A freestanding barn-style Presbyterian church dated around 1842, located at the north side of Hillfoot Terrace in Castlecaulfield village. The church is a modest building characterised by restrained detailing and simple proportions, representing a good example of mid-nineteenth century rural Presbyterian architecture. It stands set back from the main road within a churchyard containing a variety of late nineteenth and twentieth-century memorials, dominated by a large sandstone obelisk. The churchyard is bounded to the road by a roughcast boundary wall with an alcoved entrance having a rendered plinth wall, original cast-iron railings and gates supported on rusticated stone piers with pointed caps. Access is via a curving tarmac driveway, and the setting is enhanced by mature trees and hedges as backdrop.

The building is rectangular on plan with a lower gabled porch to the southwest, a sanctuary addition to the northeast, and a twentieth-century vestry to the northwest. It has a pitched natural slate roof with uPVC rainwater goods on replacement boxed eaves. The walling is painted roughcast rendered over a shallow rendered plinth with painted tooled and feather-edged stone quoins. Lancet window openings have painted chamfered stone reveals and flush cills, with margin-paned leaded lattice lights throughout. The entrance gable faces southwest and is abutted by the entrance porch, which is flanked on either side by a slender blind lancet and spanned at eaves level by a plain stringcourse. The porch itself has a depressed pointed-arched entrance opening at the southeast with a chamfered painted stone architrave on plinth blocks and a painted timber-sheeted door with strap hinges. The porch is lit at the southwest by a lancet and is further abutted to the northwest by a lean-to boiler house with a rectangular diamond lattice window. The side elevations have equally-spaced openings, originally four to each side, each with substantial ventilation grilles inserted beneath the cills. The twentieth-century vestry abuts the extreme left end of the northwest elevation, with a double pitched slated roof, rendered walls and modern windows and doors, accessed by a bridge from the steeply sloping graveyard. The northeast gable is abutted by the lower gabled sanctuary, which has two ornate stained and leaded lancets to the rear and one to each cheek.
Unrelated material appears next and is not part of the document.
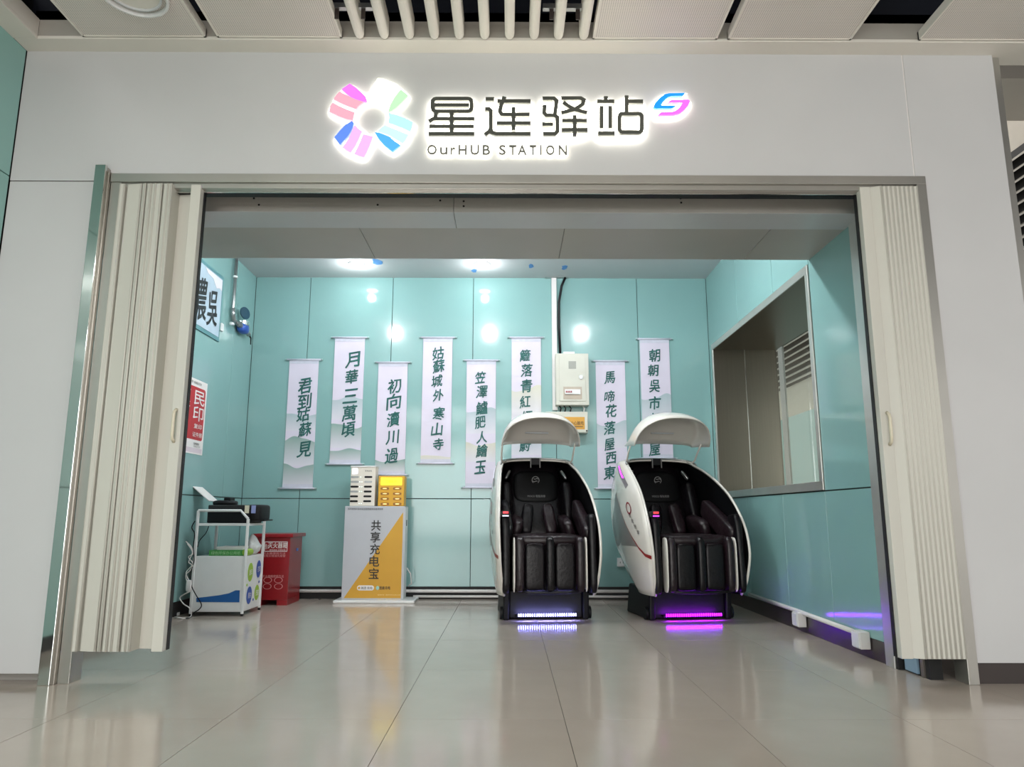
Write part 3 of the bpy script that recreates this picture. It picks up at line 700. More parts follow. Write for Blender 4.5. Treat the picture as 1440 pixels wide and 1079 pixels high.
# ================================================================== POSTERS ON THE LEFT WALL
YU = (0, 1, 0)
def lw(u, v, dx=0.0): return ax(u, v, XL+dx)
def lposter_pts(us_, x): return [ax(u, v, x) for u, v in us_]
a = lw(312, 389); b = lw(307.5, 482)
yr = (a.y+b.y)/2; zt = a.z; zb2 = b.z
yle = yr-1.15
ip = thing('calligraphy_picture', 'blue grey ink wash picture with two brushed characters on the left wall', 'picture', (XL, (yr+yle)/2, zb2))
bx('frame', (XL+0.001, yle, zb2), (XL+0.014, yr, zt), mat('picture_frame_teal', (92, 140, 146), 0.4, var=0.05), ip, bevel=0.003)
bx('painting', (XL+0.014, yle+0.035, zb2+0.04), (XL+0.017, yr-0.035, zt-0.04), mat('ink_wash_paper', (178, 196, 210), 0.7, var=0.12, scale=3), ip)
mb = MB().prism([(XL+0.018, yr-0.04, zt-0.16), (XL+0.018, yr-0.04, zt-0.05), (XL+0.018, yr-0.45, zt-0.05), (XL+0.018, yr-0.38, zt-0.09), (XL+0.018, yr-0.26, zt-0.10), (XL+0.018, yr-0.17, zt-0.17), (XL+0.018, yr-0.1, zt-0.15)], (0.001, 0, 0))
obj('white_sky', mb, mat('paper_white', (226, 222, 228), 0.7, var=0.02), ip)
p1 = lw(299, 434, 0.02); p2 = lw(281.5, 420, 0.02)
text('character', '吳', p1, YU, ZU, 0.34, M_INKB, ip, w=0.22, jit=0.02, bold=0.012, rise=0.15)
text('character', '濃', p2, YU, ZU, 0.40, M_INKB, ip, w=0.28, jit=0.02, bold=0.012, rise=0.15)
a = lw(291, 540); b = lw(284, 641); yr = (a.y+b.y)/2; zt = a.z; zb2 = b.z; yle = yr-0.62
po = thing('print_poster', 'red and white poster 便民打印 for a print service on the left wall', 'poster', (XL, (yr+yle)/2, zb2))
bx('sheet', (XL+0.001, yle, zb2), (XL+0.004, yr, zt), M_WPRINT, po)
rz1 = lw(287, 549).z; rz0 = lw(287, 622).z
obj('red_field', MB().prism(rrect((XL+0.004, (yr+yle)/2, (rz0+rz1)/2), yr-yle-0.06, rz1-rz0, 0.03, YU, ZU), (0.001, 0, 0)), M_REDP, po)
def ptxt(s, u, v, h, m_, w=None, off=0.02, dx=0.006): return text('lettering', s, lw(u, v, dx), YU, ZU, h, m_, po, w=w, offset=off)
hz = rz1-rz0
ym = (yr+yle)/2
def pt2(s, y, z, h, w, m_, off=0.02): return text('lettering', s, (XL+0.006, y, z), YU, ZU, h, m_, po, w=w, offset=off)
pt2('便', ym-0.15, rz1-hz*0.20, hz*0.27, 0.22, M_WPRINT, 0.04); pt2('民', yr-0.16, rz1-hz*0.20, hz*0.27, 0.22, M_WPRINT, 0.04)
pt2('打', ym-0.15, rz1-hz*0.50, hz*0.27, 0.22, M_WPRINT, 0.04); pt2('印', yr-0.16, rz1-hz*0.50, hz*0.27, 0.22, M_WPRINT, 0.04)
pt2('作业', ym-0.14, rz1-hz*0.74, hz*0.09, 0.17, M_WPRINT); pt2('复印', yr-0.15, rz1-hz*0.74, hz*0.09, 0.17, M_WPRINT)
pt2('照片', ym-0.14, rz1-hz*0.90, hz*0.09, 0.17, M_WPRINT); pt2('证件照', yr-0.15, rz1-hz*0.90, hz*0.09, 0.20, M_WPRINT)
pt2('便民服务 自助打印', ym, zt-0.035, 0.024, 0.34, M_KPRINT, 0.0); pt2('自助服务', yr-0.15, rz0-0.035, 0.022, 0.12, M_KPRINT, 0.0)
pt2('扫码打印', yr-0.14, rz0-0.06, 0.018, 0.14, M_GPRINT, 0.0)
bx('footer_band', (XL+0.004, yle+0.03, zb2+0.012), (XL+0.0045, yr-0.02, zb2+0.055), mat('pale_pink_print', (214, 200, 208), 0.6, var=0.02), po)
ho = lw(310.5, 459)
tag(bx('wall_clip', (XL, ho.y-0.03, ho.z-0.05), (XL+0.02, ho.y+0.03, ho.z+0.03), M_WHITE, bevel=0.005), 'small white plastic clip on the left wall beside the ink picture', 'clip')
# water pipe with meter
wp = thing('water_pipe', 'galvanised water pipe dropping from the ceiling on the left wall', 'pipe', tuple(lw(331, 400)))
pa = lw(331, 366, 0.04); pb = lw(327.5, 436, 0.04); pe_ = lw(334, 449, 0.05); pm = lw(344, 454, 0.08); pz = lw(357, 463, 0.06)
pa.y = pb.y
obj('pipe', MB().tube([(pa.x, pa.y, ZC), pb, pb+Vector((0, 0.01, -0.05)), pb+Vector((0, 0.04, -0.09)), pb+Vector((0, 0.10, -0.10)), pb+Vector((0, 0.18, -0.11))], 0.017, 12), M_GALV, wp, smooth=True)
obj('elbow', MB().tube([pb+Vector((0, 0, 0.02)), pb+Vector((0, 0.01, -0.05)), pb+Vector((0, 0.04, -0.09)), pb+Vector((0, 0.09, -0.10))], 0.023, 12), M_GALV, wp, smooth=True)
for z in (0.25, 0.75): obj('pipe_clip', MB().ring((pa.x, pa.y, ZC-z), (0, 0, 1), 0.021, 0.006, 0.02, 16), M_WHITE, wp)
mtc = pb+Vector((0.02, 0.26, -0.13))
mt = thing('water_meter', 'blue water meter with a raised dark lid on the pipe', 'water meter', tuple(mtc))
obj('body', MB().sup(mtc, (0.055, 0.085, 0.055), 0.8), M_BLUE, mt, smooth=True)
obj('collar', MB().tube([mtc+Vector((0, 0, 0.03)), mtc+Vector((0, 0, 0.075))], 0.06, 20), M_CHROME, mt)
obj('lid', MB().disc(mtc+Vector((0.015, -0.03, 0.16)), 0.066, (0.9, -0.4, 0.1), 0.012, 24), M_NAVY, mt)
obj('coupling', MB().tube([mtc+Vector((0, 0.07, 0)), mtc+Vector((0, 0.13, -0.01)), mtc+Vector((0, 0.17, -0.02))], 0.026, 12), M_GALV, mt, smooth=True)
obj('coupling', MB().tube([mtc+Vector((0, -0.12, 0.02)), mtc+Vector((0, -0.07, 0.01))], 0.028, 12), M_GALV, mt)
obj('tap_spout', MB().tube([mtc+Vector((0, 0.17, -0.02)), mtc+Vector((0.01, 0.215, -0.05)), mtc+Vector((0.01, 0.22, -0.12))], 0.010, 8, 0.006), M_BLACK, mt, smooth=True)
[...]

The church replaced an earlier Presbyterian meeting house which the first edition Ordnance Survey map of 1833 indicates was located close to the ruins of the castle a short distance southeast of the current church. The new church is credited to the Reverend Joseph Acheson, who succeeded Reverend John Bridge in 1833. Acheson funded the construction of the new building, which first appears on the second edition Ordnance Survey map of 1854 as 'Presbyterian Meeting House'. On 20 July 1839 Acheson married Amelia, daughter of the well-known industrialist David Brown from Donaghmore. Amelia's brother founded the David Brown Soapworks in Donaghmore. David Acheson, son of Joseph and Amelia, subsequently established the Acheson Linen Factory in Castlecaulfield around 1872. Acheson remained minister of the church until 1877, died in 1893, and in 1908 the Acheson Hall was constructed on the opposite side of Main Street in his memory. Robert McClean acted as minister from 1877 until his death in 1941 and was succeeded by Thomas Gerald Egerton Eakins, who served until 1962. The church has been central to both the physical and spiritual life of the village for generations and remains well-maintained.